Итак, Грасс набил себе долотом мозоли, мускулы его окрепли, да и выглядел он, по собственным словам, как настоящий каменщик. Спустя несколько лет он уже подумывал о том, что если в Германии произойдет политическая реставрация, вернется цензура и государство введет запрет на профессию для неугодных писателей (а у него были основания об этом думать!), он на худой конец сможет прокормить семью, работая каменотесом, и это придавало ему уверенности.
Это уже было время, когда постепенно восстанавливалась экономика и налаживалась материальная сторона жизни. А вскоре в мире заговорили о немецком «экономическом чуде». Несколько позднее пошли, сменяя друг друга, разные потребительские волны. За «волной обжорства» последовала волна автомобилизации, затем волна туризма, когда немцы за небольшие деньги смогли позволить себе путешествовать по разным странам.

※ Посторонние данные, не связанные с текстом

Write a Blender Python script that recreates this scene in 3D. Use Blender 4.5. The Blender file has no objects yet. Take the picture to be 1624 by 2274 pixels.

По мнению многих немецких демократов, искренне желавших коренного разрыва с прошлым, в экономике дела шли лучше, чем в духовной и нравственной сфере. Много лет спустя, уже с дистанции десятилетий, накануне объединения Германии, один из писателей скажет с горечью, вспоминая послевоенные годы, когда сам он только вернулся с войны: «Немцы быстро расчистили развалины и еще быстрее вытеснили вину». В произведениях Грасса мы еще не раз столкнемся со сходной мыслью, а пока он, всё еще каменотес при кладбище, охотно посещает танцплощадки. «Это было время “танцевальной лихорадки”. Мы, потерпевшие поражение, переживали что-то вроде наркотического опьянения, чувство раскрепощенности, заслышав блюз заокеанских победителей… Мы радовались тому, что сумели выжить, и хотели забыть, что этим обязаны случайностям войны. Позорные, ужасные события затаились в прошлом, они не подлежали обсуждению. Прошлое с его холмами братских могил превращалось в ровный пол танцплощадки…»
Грасс признавался: только его герои начнут беспощадно называть то, что случилось в годы нацизма и войны, своими именами, говорить о вещах, которые сам он в первые послевоенные годы «старался забыть». Всё это через полвека явится к нему в виде бесов, которые вновь «заявляли о себе, стучались в дверь, требовали впустить». Луковица, снова призванная на помощь, обнажала давно забытые вещи, а острый нож способствовал «особому эффекту: порезанная на кусочки луковица гонит из глаз слезу, замутняя взгляд». Мы понимаем: слеза — это не только «луковичный эффект», это раскаяние, сожаление, чувство вины.
Конечно, учась в Дюссельдорфе на каменотеса и камнереза, Грасс не забывал и о том, что влекло его с детства: изучал живопись и художественную литературу. Если он в совсем ранней юности прикоснулся к «запретной литературе», хотя бы в виде романа Ремарка о Первой мировой войне, то в приюте «Каритас», принадлежавшем францисканским монахам, он нашел в библиотеке Рильке, ранних экспрессионистов и избранных поэтов барокко. Он ходил в зал имени Роберта Шумана слушать музыку (совсем не танцевальную). «Одержимость чтением и пассивное потребление художественных ценностей лишь усиливали мой эстетический голод как тягу к собственному творчеству». Пройдет немного лет, и эта тяга реализуется — сначала в абсурдистских пьесах и стихах, а потом и в прозе, в ее главном жанре — романе, который одновременно с бранью и побиванием автора символическими камнями принесет ему всемирную известность.
Уже тогда он устраивал воображаемые встречи художников разных времен и поколений (как он позднее заставил сойтись за одним столом писателей Тридцатилетней войны и «Группы 47», образовавшейся после Второй мировой).
Если бы в действительности осуществлялись его воображаемые приглашения, известные художники, погибшие молодыми в Первой мировой войне, завели бы с автором (или автор с ними) разговор о том, с каким энтузиазмом они уходили на войну (а молодые экспрессионисты, и, конечно, не только они, жаждали войны, им жутко было от «мирной духоты» предвоенных лет, они жаждали бури — и этим напоминали тех своих сверстников, которые через четверть века с таким же энтузиазмом отправляются на поля сражений Второй мировой), и о том, что стало позднее с теми, кто выжил.
Во время этих фантастических бесед они «посмеялись бы над ерундой современных инсталляций, над новомодными банальностями, над телевизионным безумием, над суетливой беготней от одной презентации к другой, над культовым поклонением тоскливому металлолому, над пресыщенностью и пустотой арт-рынка с его скоротечной конъюнктурой». Так между делом разделывал Грасс и с массовой культурой, и с претенциозностью некоторых новомодных художественных течений, со всем тем, что выдавало себя за искусство, таковым не являясь.